- What you are asked to do
Take the lines from the head of the listing through the one bearing "for o in list(bpy.data.objects): bpy.data.objects.remove(o)" and copy them exactly, leaving every picture out.

⟨

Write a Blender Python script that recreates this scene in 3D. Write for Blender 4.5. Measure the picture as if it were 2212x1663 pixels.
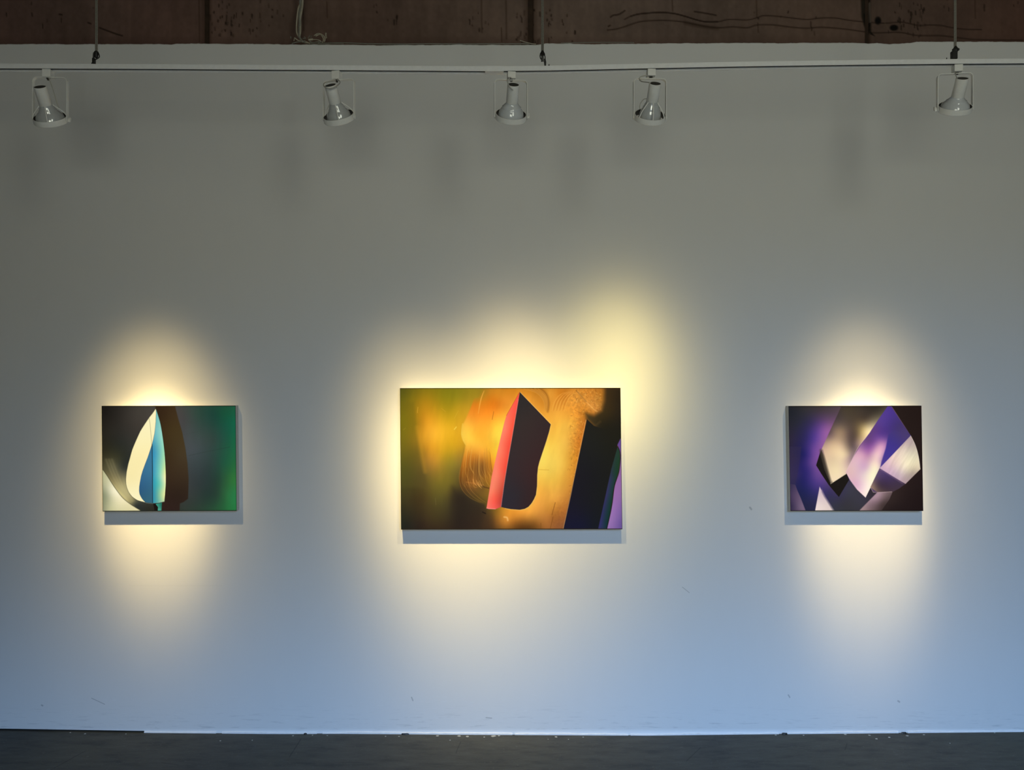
import bpy, bmesh, math, random
import numpy as np
from mathutils import Vector, Matrix

sc = bpy.context.scene
COL = sc.collection
for o in list(bpy.data.objects): bpy.data.objects.remove(o)

# ---------------------------------------------------------------- scale of the place, in metres
F = 1663.0                       # focal length in photo pixels (2212 wide)
CX, CY = 1106.0, 831.5
D_WALL = 4.06                    # camera to picture wall (plane y = 0)
H_CAM = 1.84
D_TRACK = 3.15                   # camera to lighting track
Y_TRACK = D_TRACK - D_WALL
Y_FRONT = -6.15                  # window wall behind the camera
X_L, X_R, Z_CEIL = -4.6, 4.6, 4.7

def W(px, py, d=D_WALL):
    """World point seen at photo pixel (px, py) at distance d in front of the camera."""
    return Vector(((px - CX) * d / F, d - D_WALL, H_CAM + (CY - py) * d / F))

# ---------------------------------------------------------------- camera
cam = bpy.data.cameras.new('camera'); camo = bpy.data.objects.new('camera', cam); COL.objects.link(camo)
cam.sensor_width = 36.0; cam.lens = F / 2212.0 * 36.0
camo.location = (0, -D_WALL, H_CAM); camo.rotation_euler = (math.pi / 2, 0, 0)
cam.clip_start = 0.05
sc.camera = camo

# ---------------------------------------------------------------- sky and street light through the window behind the camera
SKY = (9.6, 17.2, 30.0); GROUND = (5.5, 5.55, 4.55); WORLD = 1.05   # sky above the houses across the street; sunlit street and fronts below
world = bpy.data.worlds.new('daylight'); sc.world = world; world.use_nodes = True
nt = world.node_tree; nt.nodes.clear()
wo = nt.nodes.new('ShaderNodeOutputWorld'); bg = nt.nodes.new('ShaderNodeBackground')
tc = nt.nodes.new('ShaderNodeTexCoord'); sx = nt.nodes.new('ShaderNodeSeparateXYZ'); mr = nt.nodes.new('ShaderNodeMapRange'); rp = nt.nodes.new('ShaderNodeMix')
rp.data_type = 'RGBA'
mr.inputs['From Min'].default_value = 0.17; mr.inputs['From Max'].default_value = 0.30; mr.interpolation_type = 'SMOOTHSTEP'
nt.links.new(tc.outputs['Generated'], sx.inputs[0]); nt.links.new(sx.outputs['Z'], mr.inputs['Value']); nt.links.new(mr.outputs[0], rp.inputs['Factor'])
rp.inputs[6].default_value = (*GROUND, 1); rp.inputs[7].default_value = (*SKY, 1)
nt.links.new(rp.outputs[2], bg.inputs['Color']); bg.inputs['Strength'].default_value = WORLD
nt.links.new(bg.outputs[0], wo.inputs[0])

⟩

- Solution below
Write a Blender Python script that recreates this scene in 3D. Write for Blender 4.5. Measure the picture as if it were 2212x1663 pixels.
import bpy, bmesh, math, random
import numpy as np
from mathutils import Vector, Matrix

sc = bpy.context.scene
COL = sc.collection
for o in list(bpy.data.objects): bpy.data.objects.remove(o)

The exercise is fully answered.